Selasa, 29 Juni 2010

Pecinta yang Bercinta

Puncak dari mencinta adalah bercinta. Hanya saja mereka punya tempat dan waktu yang berbeda. Bercinta terjadi pada suatu waktu dan di tempat tertentu, sedang mencinta mengembara di semua tempat, bergulir di setiap waktu. Sepasang suami istri terkadang bercinta di ranjang dan dilakukan malam hari. Mencinta bisa dilakukan di ranjang, di tempat ibadah, di gedung bioskop. Mencinta bisa dirasakan di waktu pagi, siang, sore, atau petang.

Pada dua hal ini, selera orang juga berbeda. Sebagian orang lebih suka bercinta, tapi tidak mencinta, tapi sebagian yang lain lebih memilih mencinta daripada sekedar bercinta. Meskipun banyak juga orang yang bercinta dengan mencinta atau mencinta dengan bercinta. Keduanya hampir susah dibedakan. Bercinta dengan mencinta berarti menyertakan pemeberian cinta pada saat bercinta, sedangkan mencinta dengan bercinta berarti ada kebutuhan bercinta untuk bisa menyerahkan cinta. Bercinta dan mencinta ada di waktu dan tempatnya, tetapi tidak terpisah. Tak terpisah bukan berarti menyatu. Mereka hanya saling melengkapi.
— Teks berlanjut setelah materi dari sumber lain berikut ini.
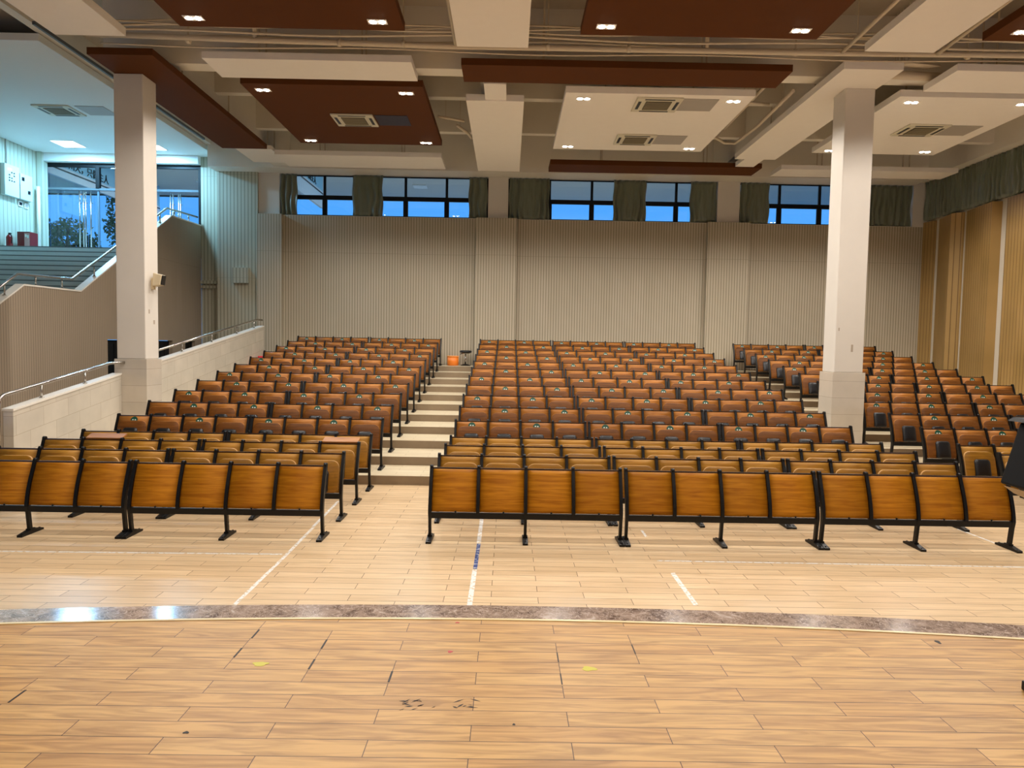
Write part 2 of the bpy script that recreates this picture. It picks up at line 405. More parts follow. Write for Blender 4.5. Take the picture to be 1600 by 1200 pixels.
tape_line([((1.67, 8.0), (1.67, 8.3))], .03, 'small white tape scrap under the middle front bench')
tape_line([((5.78, 7.9), (5.74, 8.6))], .03, 'white tape piece beyond the right end of the front bench')
# marks on the stage
def blob(x, y, rx, ry, label, mat, name='paint_mark', cat='mark', seedv=0):
    bm = B(); pts = []
    for k in range(18):
        a = 2*math.pi*k/18; q = 1+.16*math.sin(3*a+seedv)+.1*math.sin(5*a+2*seedv)
        pts.append((x+rx*q*math.cos(a), y+ry*q*math.sin(a)))
    prism(bm, pts, 'z', SZ+.0002, SZ+.0012)
    return tag(obj(name, bm, mat), label, cat)
blob(-1.14, 3.18, .035, .022, 'yellow paint dot on the stage, left one', yellow_mark)
blob(.41, 3.18, .035, .022, 'yellow paint dot on the stage, right one', yellow_mark, seedv=2)
blob(-.26, 3.34, .012, .012, 'small red spot on the stage boards', red_mark, seedv=1)
blob(-.25, 3.70, .012, .008, 'tiny red spot beside the marble strip', red_mark, seedv=3)
blob(-1.22, 2.60, .012, .008, 'small grey scuff low on the left stage boards', dark_mark, seedv=3)
blob(.05, 2.69, .006, .006, 'tiny dark speck on the central stage boards', dark_mark, seedv=3)
blob(.55, 2.33, .010, .007, 'small pale chip on the near stage boards', white_tape, seedv=4)
def scuffs(cx, cy, n, rx, ry, label, sd):
    rnd = random.Random(sd); bm = B()
    for _ in range(n):
        x = cx+rnd.uniform(-rx, rx); y = cy+rnd.uniform(-ry, ry); a = rnd.uniform(-1.0, 1.0); L = rnd.uniform(.008, .028); wd = rnd.uniform(.0015, .005)
        d = Vector((math.cos(a), math.sin(a), 0))*L; n_ = Vector((-d.y, d.x, 0)).normalized()*wd
        c = Vector((x, y, SZ+.0008))
        bm.faces.new([bm.verts.new(c+v) for v in (-d, n_, d, -n_)])
    return tag(obj('scuff_mark', bm, dark_mark), label, 'mark')
scuffs(-.38, 2.83, 12, .04, .04, 'cluster of dark scuffs on the stage, left of the other cluster', 3)
scuffs(-.21, 2.85, 9, .10, .035, 'cluster of dark scuffs on the stage beside a board joint', 5)
blob(2.29, 3.54, .012, .022, 'dark bar-shaped mark on the stage near the right marble strip', dark_mark, seedv=0)
# open board joints
for n_, (x, y) in enumerate([(-.90, 3.185), (-.90, 3.405), (-.51, 3.075), (-1.29, 3.295), (-1.285, 3.515), (-2.05, 2.855), (.27, 3.295), (.66, 3.40), (.27, 3.075)]):
    wd = .0045 if n_ < 6 else .003
    bm = B(); bx(bm, x-wd, x+wd, y-.052, y+.052, SZ+.0002, SZ+.0012)
    lab = ['the one right of the left yellow dot', 'above the left yellow dot to the right', 'left of the scuff clusters', 'leftmost pair, nearer', 'leftmost pair, farther', 'at the far left of the stage',
           'left of the right yellow dot', 'right of the right yellow dot, farther', 'below the right yellow dot'][n_]
    tag(obj('open_joint', bm, dark_mark), 'open black board joint on the stage, '+lab, 'gap')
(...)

Penyatuan antara bercinta dan mencinta terjadi ketika memberi dan menerima terjadi bersamaan, ada atau tidak ada yang diberi atau yang menerima. Mencinta biasanya diwujudkan dengan impian untuk selalu berdekatan, ingin bermesraan ketika berduaan, ingin mencurahkan kasih jika terjadi pertemuan. Bayangan yang dicinta selalu hadir, setiap saat ingin bersama, itulah mencinta. Sembol-simbol ini akan bermakna ketika kita melakukannya dengan bercinta. Bukan bercinta seperti sepasang pria wanita yang sedang bersetubuh, tapi bercinta setiap saat dengan representasi apapun. Ketika bayangannya datang, maka dengan bayangan itulah kita bercinta. Jadi bayangan sang kekasih bukan sekedar simbol untuk mencinta. Jika suaranya terngiang, maka dengan suara itu kita bercinta, bukan sekedar theme songyang mendatangkan bahagian tatkala di putar di telinga. Ketika mencium wanginya, maka dengan bau itu kita bercinta, bukan deodorant yang membuat kita ilfil karena ingat bau keteknya. Bila semua itu membuat kita bercinta, maka coba bayangkan ketika kita sedang bersenggama. Hanya sentuhan fisik, penetrasi dan kuluman bibir yang membedakannya.

Bagaimana setiap saat kita bisa menjadi pecinta yang selalu bercinta? Maka apresiasilah senjatanya. Seorang wanita yang memuja pria dambaan, maka apapun yang terpancar darinya adalah keanggunan, setiap katanya bijaksana, segala dandanannya bak pangeran di singgasana. Tak perduli tubuh berbau amis, penampilan bagai pengemis, kata orang amis-amis (amit-amit maksudnya). Semua bukan kenyataan terbalik, bukan rasionalisasi, semua nyata. Jika mencinta dan bercinta hanya seperti stiker dan kertas perekatnya, maka cinta memang benar-benar buta. Jika keduanya terpisah, maka cinta telah menulikan telinga. Seorang pecinta yang selalu bercinta tidak menjadi buta. Ia memejamkan mata menikmati alunan, menghayati rabaan. Seorang pecinta yang selalu bercinta bukan sedang pekak. Ia sengaja menutup kuping untuk membiarkan alunan cinta bertalu di gendang telinga.

Apresiasi tidak menjadikan pecinta menunda bercinta. Dengan apresiasi sang pecinta bisa merasakan nikmat setiap saat. Keindahan bercinta selalu hadir bagi pecinta yang apresiatif. Pecinta apresiatif telah menjiwai dirinya sebagai pecinta, telah menghayati cintanya, begitu menyanjung yang dicintainya. Semua dilakukan bukan karena ingin mendapatkan balasan, bukan karena imbalan. Hanya ada satu jawaban buat pecinta apresiatif, yaitu mencintai cinta, bercinta dengan cinta. Sekali lagi, bagaimana caranya menjadi pecinta yang selalu bercinta? Cintailah apresiasi dan apresiasilah cinta.